→ **SHORT TASK**: Using the listing below, please gather every line containing the word "shaft".

→ **AVAILABLE DATA**:
⟨

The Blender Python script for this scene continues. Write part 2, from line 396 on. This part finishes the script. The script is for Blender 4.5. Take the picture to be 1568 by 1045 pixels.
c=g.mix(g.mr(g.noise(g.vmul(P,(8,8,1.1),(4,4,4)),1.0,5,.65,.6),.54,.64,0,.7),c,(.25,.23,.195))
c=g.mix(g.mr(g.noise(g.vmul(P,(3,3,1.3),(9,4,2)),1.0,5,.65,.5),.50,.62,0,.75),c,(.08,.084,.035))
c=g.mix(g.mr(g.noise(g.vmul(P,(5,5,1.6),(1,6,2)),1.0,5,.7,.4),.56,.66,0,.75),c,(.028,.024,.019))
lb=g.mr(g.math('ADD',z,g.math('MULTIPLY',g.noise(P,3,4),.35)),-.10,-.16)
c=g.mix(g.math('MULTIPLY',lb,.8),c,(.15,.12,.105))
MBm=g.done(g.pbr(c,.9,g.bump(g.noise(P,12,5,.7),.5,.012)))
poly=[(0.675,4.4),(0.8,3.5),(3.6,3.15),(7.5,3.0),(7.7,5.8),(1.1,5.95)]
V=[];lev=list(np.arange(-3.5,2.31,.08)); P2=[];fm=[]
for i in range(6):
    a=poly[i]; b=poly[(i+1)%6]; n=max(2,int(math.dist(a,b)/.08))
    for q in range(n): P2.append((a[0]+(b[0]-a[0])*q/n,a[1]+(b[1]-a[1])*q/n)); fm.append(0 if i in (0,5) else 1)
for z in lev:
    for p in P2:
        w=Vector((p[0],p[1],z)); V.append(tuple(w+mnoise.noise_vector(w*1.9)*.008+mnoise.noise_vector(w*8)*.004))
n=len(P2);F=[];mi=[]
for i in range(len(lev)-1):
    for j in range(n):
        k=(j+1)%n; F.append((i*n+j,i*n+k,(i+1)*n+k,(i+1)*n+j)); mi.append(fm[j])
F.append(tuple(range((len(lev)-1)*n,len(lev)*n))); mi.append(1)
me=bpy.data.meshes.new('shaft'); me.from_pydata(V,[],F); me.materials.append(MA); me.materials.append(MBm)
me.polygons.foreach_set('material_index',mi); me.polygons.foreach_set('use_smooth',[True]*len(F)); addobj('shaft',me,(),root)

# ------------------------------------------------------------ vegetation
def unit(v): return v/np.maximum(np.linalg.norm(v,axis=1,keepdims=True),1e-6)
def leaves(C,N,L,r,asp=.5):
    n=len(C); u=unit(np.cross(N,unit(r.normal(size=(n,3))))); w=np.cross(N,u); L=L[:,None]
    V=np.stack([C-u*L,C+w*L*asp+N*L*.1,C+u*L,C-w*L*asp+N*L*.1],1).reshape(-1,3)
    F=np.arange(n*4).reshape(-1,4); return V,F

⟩
⟨

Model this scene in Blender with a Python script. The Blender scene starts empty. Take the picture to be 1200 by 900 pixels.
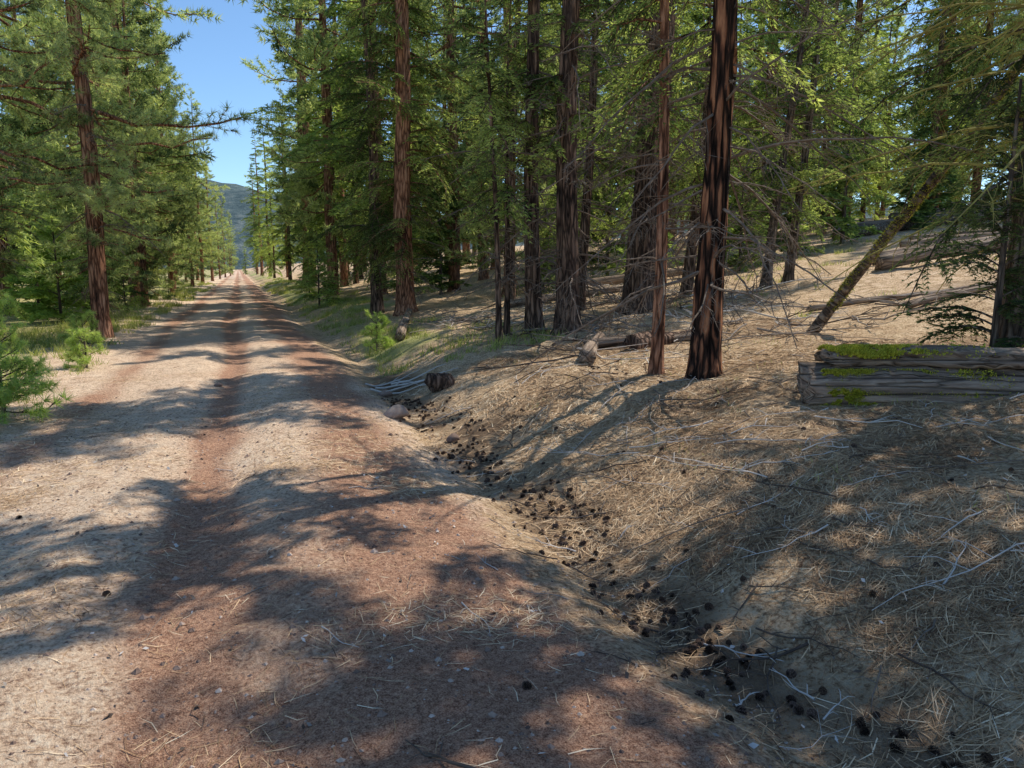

⟩

→ **RESPONSE TO THE EXERCISE**:
me=bpy.data.meshes.new('shaft'); me.from_pydata(V,[],F); me.materials.append(MA); me.materials.append(MBm)
me.polygons.foreach_set('material_index',mi); me.polygons.foreach_set('use_smooth',[True]*len(F)); addobj('shaft',me,(),root)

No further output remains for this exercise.